Animation producer Don Hahn and Tracey Miller-Zarneke have published the full story for the first time. Readers become a fly-on-the-wall at the Hyperion Studio as Walt Disney partners with Nelbert Chouinard of the Chouinard School of Art to have his team of animators attend night classes, often for little-to-no-money. Discover how Art Babbitt continued their training with live model session in his home, which eventually migrated back to the studio. Meet Don Graham, a Chouinard professor who became a teacher at Disney, routinely sitting with Walt in sweat box sessions to determine the next curriculum that was needed to elevate the quality of the artistic output. A practically forgotten name in this book is George Drake, who worked with Graham to recruit new talent in New York City and helped transition them to the studio in Burbank as production ramped up on Snow White.
If you’re a Disney history buff, this is all extremely exciting to read.
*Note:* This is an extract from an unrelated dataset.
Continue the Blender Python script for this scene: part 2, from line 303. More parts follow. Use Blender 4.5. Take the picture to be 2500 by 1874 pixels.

But wait, there’s more! Transcripts of lecture’s and meetings with some of these key players in Disney’s early years have survived. They aren’t just presented here in text, but are presented as actual scans of the original typed sepia copies. You don’t just read about these people, you learn from them directly even though time has separated you from them by nearly seven decades.
Once the ground work is laid out, Before Ever After shifts its focus to “The Early Masters,” the seasoned and tremendously talented artists that were so giving of their time to newcomers to help improve their skills. Lectures are offered from some of the greatest animators of this era, such as Mickey Mouse’s main animator Les Clark, Snow White’s animator Ham Luske, musical genius Wilfred Jackson, and the man responsible for Mickey’s modern look, Fred Moore. In this section, you learn first hand from some of the greatest animators at the dawning of the medium.
Art wasn’t the only topic of lectures given at the studio. Don Graham saw the value of providing the Disney artists with a well rounded education in their field. “The Experts” is a collection of lectures from visitors to the studio who weren’t artists per se. Among them are early film professor Boris Morkovin, color theorist Faber Birren, and animal anatomy expert Rico Lebrun. The most interesting lecture in this section come from art critic Robert Feild, whose study of Disney lead him to publish The Art of Walt Disney in 1942. The only artist in this section is Jean Charlot, whose lecture offers an analysis of some famous works of art, which are presented in this book for reference.
In “A Trip to the Old World,” we learn about Walt’s 1935 tour of Europe, during which he recruited several talented European artists. It briefly mentions Gustaff Tenggren and Heinrich Kley, but it’s Oskar Fischinger, who claimed to have had the original idea for a “concert feature,” that really stands out. “The Parade of Visitors” is another section that chronicles the visiting talents that were naturally attracted to the Disney Studio and features some lectures they gave on their visits. Lectures from Frank Lloyd Wright, Alexander Woollcott and Roland Young can be found in this chapter.
Before wrapping things up, there is a section on the innovative achievements the Disney Studio made in these early years from before Steamboat Willie through the 1940’s. It gives credit where credit is due and highlights not only the obvious ones, but some of the less glamorous thinks like an in-house paint lab and a creative campus. The final chapter, “Ever After,” highlights how the artist strike and World War II forever changed the culture at the Disney Studio. It finishes the story of Walt’s relationship with the Chouinard Art Institute which eventually became CalArts.
Before Ever After is a master class textbook in animation. Many of the lessons found within regarding character study and elevated artistry still apply today. It’s amazing as a Disney fan to take a peak into the way it all began and the book beautifully sums up how as animators train younger generations, they’ve passed along these lessons. They’re still at play today on recent films like Frozen and the upcoming Zootopia. It’s a great way to link the past to the present. I highly recommend Before Ever After to Disney history buffs and animation fans alike.